Signe de cette rationalisation, le nombre de projets qui a drastiquement baissé en ce qui concerne les 40 plus grandes agglomérations françaises. Après une augmentation régulière pour atteindre plus de 250 projets à son apogée, le marché a subi une diminution à partir de 2019 qui s’est accentuée en 2020 avec une baisse de 60%. Un phénomène qui s’explique aussi par les effets du cycle électoral et la crise, rappelle Xerfi.
Les municipalités ont appris ce qu’était la smart city, elles se sont organisées
« Des pôles ont été créés avec des responsables smart cities. Les villes se sont un peu moins fait avoir. Il y a eu moins de ‘sur-promesses’ de la part des fournisseurs. Et donc on a des solutions qui répondent plus à la demande des municipalités avec un retour d’expérience tangible», développe Flavien Vottero.
Ecoutez l’interview complète de Flavien Vottero, directeur d’études spécialisé dans les nouvelles technologies et le service aux entreprises pour Xerfi
Un marché tiré par les villes moyennes et les villages
En ce qui concerne la typologie des communes, Xerfi prévoit que ce soit les villes moyennes et les villages qui tirent le marché dans les prochaines années. Et l’heure n’est donc plus au tout technologique. Si on a beaucoup entendu parler des projets de Dijon et d’Angers qui veulent devenir des villes intelligentes globales où tout est interconnecté, ce n’est pas le chemin que prennent aujourd’hui la plupart des municipalités.

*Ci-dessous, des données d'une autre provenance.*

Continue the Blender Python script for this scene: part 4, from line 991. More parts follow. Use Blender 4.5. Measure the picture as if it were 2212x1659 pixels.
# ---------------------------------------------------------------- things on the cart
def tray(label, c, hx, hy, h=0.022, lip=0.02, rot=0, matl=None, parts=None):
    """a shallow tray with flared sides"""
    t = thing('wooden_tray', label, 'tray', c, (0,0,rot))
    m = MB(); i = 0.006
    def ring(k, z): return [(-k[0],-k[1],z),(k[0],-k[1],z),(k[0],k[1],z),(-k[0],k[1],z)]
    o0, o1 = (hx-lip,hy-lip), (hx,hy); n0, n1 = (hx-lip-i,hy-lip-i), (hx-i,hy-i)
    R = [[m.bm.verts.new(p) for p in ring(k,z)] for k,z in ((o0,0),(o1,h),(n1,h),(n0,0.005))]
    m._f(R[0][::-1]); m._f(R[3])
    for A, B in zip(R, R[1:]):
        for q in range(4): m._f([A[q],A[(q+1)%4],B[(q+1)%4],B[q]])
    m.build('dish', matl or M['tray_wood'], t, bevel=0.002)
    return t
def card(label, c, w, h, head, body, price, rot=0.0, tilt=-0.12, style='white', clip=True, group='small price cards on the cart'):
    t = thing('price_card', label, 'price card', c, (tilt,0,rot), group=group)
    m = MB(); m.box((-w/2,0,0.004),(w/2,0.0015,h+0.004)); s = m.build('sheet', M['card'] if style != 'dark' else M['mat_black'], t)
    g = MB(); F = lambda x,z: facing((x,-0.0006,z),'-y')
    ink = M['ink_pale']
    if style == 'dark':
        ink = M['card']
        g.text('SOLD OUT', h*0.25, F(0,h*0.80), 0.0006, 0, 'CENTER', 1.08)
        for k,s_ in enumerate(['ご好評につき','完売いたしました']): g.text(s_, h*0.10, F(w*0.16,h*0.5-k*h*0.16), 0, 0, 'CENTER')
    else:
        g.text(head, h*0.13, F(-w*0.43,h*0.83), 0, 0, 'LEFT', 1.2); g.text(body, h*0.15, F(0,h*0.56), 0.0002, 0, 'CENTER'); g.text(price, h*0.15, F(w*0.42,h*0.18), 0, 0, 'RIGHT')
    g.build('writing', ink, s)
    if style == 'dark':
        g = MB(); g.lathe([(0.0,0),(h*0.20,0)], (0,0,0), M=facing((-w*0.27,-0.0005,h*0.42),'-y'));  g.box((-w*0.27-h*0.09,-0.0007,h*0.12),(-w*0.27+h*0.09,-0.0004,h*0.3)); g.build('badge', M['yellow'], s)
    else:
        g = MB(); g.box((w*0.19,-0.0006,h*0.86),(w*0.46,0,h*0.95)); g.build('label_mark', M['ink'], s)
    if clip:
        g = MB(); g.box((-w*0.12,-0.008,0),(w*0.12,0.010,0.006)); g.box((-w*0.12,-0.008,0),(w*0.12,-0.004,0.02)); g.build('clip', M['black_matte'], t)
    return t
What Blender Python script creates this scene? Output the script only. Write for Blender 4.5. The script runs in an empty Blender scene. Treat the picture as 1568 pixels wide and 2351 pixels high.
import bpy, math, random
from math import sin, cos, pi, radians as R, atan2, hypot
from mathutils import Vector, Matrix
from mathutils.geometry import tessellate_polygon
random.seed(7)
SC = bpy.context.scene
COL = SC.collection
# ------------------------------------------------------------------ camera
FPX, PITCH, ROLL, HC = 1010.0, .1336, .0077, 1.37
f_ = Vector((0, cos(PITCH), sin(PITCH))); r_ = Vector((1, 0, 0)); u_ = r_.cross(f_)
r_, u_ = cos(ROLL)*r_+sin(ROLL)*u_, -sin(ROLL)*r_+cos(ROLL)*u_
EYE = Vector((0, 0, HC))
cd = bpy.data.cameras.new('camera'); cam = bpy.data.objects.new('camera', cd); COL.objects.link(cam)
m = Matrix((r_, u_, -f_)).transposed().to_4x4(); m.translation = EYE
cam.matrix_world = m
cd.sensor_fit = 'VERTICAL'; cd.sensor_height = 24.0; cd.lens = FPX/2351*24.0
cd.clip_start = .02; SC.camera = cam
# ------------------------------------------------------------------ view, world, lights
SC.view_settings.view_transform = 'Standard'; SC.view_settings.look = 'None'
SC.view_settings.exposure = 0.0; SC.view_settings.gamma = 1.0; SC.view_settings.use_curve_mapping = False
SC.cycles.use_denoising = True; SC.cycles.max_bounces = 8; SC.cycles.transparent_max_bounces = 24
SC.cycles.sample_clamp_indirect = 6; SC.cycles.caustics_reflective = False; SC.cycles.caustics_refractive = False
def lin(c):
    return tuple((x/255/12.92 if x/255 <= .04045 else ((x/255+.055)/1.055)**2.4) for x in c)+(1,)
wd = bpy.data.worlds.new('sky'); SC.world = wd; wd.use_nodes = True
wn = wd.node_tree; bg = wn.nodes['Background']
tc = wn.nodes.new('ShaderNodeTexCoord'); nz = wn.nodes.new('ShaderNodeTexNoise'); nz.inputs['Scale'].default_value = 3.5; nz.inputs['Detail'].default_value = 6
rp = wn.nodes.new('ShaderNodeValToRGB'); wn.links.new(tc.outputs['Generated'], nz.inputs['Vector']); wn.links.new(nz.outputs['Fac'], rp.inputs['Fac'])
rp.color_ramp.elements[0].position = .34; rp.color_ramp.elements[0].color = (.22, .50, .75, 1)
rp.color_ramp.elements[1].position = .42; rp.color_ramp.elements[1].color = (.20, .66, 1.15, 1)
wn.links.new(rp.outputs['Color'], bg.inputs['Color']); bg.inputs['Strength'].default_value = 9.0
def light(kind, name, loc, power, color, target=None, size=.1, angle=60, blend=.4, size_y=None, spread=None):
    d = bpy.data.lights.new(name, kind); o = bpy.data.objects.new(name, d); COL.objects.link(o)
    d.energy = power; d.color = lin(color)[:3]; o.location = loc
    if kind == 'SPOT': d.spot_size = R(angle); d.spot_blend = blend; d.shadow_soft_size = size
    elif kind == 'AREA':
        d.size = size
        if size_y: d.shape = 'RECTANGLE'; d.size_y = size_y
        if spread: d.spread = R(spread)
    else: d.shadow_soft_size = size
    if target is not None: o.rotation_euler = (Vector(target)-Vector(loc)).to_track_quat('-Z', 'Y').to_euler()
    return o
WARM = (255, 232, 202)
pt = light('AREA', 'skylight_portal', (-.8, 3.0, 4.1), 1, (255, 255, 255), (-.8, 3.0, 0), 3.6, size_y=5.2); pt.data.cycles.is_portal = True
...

«Il y a eu une vision ‘tout technologique’ qui a été poussée historiquement avec par exemple le projet de Google pour Toronto. Les grands groupes français ont essayé un peu de suivre cette logique. Ce n’était pas exactement la même chose, ils avaient conscience que le tout technologique n’était pas viable. Mais l’objectif était quand même de prendre en main l’intégralité des fonctions de la ville, de mettre un peu de technologie partout et d’avoir des données qui pouvaient créer des prestations supplémentaires», décrit Flavien Vottero. « Cela est possible dans un nombre très réduit de villes. Même dans les très grandes, cela ne marche pas car il y a beaucoup de problématiques autour de l’acceptation de la prise en main des données, de la méfiance de la part des citoyens sur les données privées. Et donc on s’aperçoit que ces gros projets sont technologiquement et en ce qui concerne l’acceptation, difficiles à déployer».
Qui seront les gagnants de ce marché évalué à 500 millions d’euros d’ici 2022?
Quelles sont alors les solutions aujourd’hui privilégiées par les villes intermédiaires? Il s’agit de projets avec un un objectif précis de retour sur investissement ou qui répondent à une problématique précise. Pour Xerfi, deux segments sont particulièrement prometteurs: « l’amélioration de l’efficacité énergétique (pilotage automatique de l’éclairage, réglage du chauffage, détection des dysfonctionnements…) et de la sécurité (vidéosurveillance intelligente, outils destinés à anticiper les inondations…) ». A cela s’ajoute des solutions pour revitaliser les centres-villes comme des places de marché numériques locales ou des services de livraison à domicile. Les villes commencent aussi à vouloir développer des solutions pour renforcer le lien social grâce par exemple à des plateformes d’entraide pour les seniors ou les personnes en situation d’handicap.
Si certaines municipalités doivent encore faire face à des enjeux de moyens ou de compétences internes pour pouvoir effectivement piloter leurs projets de smart city, le potentiel du marché est évalué à 500 millions d’euros d’ici 2022 par Xerfi. Aujourd’hui, « avec plus d’une vingtaine de projets à leur actif, EDF, Suez, Veolia et Bouygues s’imposent comme les principaux acteurs du marché de la ville intelligente en France», note le cabinet d’analyses. Mais étant donné les mutations expliquées plus haut il rappelle que «le paysage concurrentiel pourrait dès lors évoluer en profondeur. Les grands consortiums adossés à des grands groupes pourraient ainsi laisser davantage de place aux équipementiers et autres startups».
*«Le renouveau de la smart city en France – Classement des 40 premières agglomérations, stratégies de croissance et nouvelles opportunités d’affaires».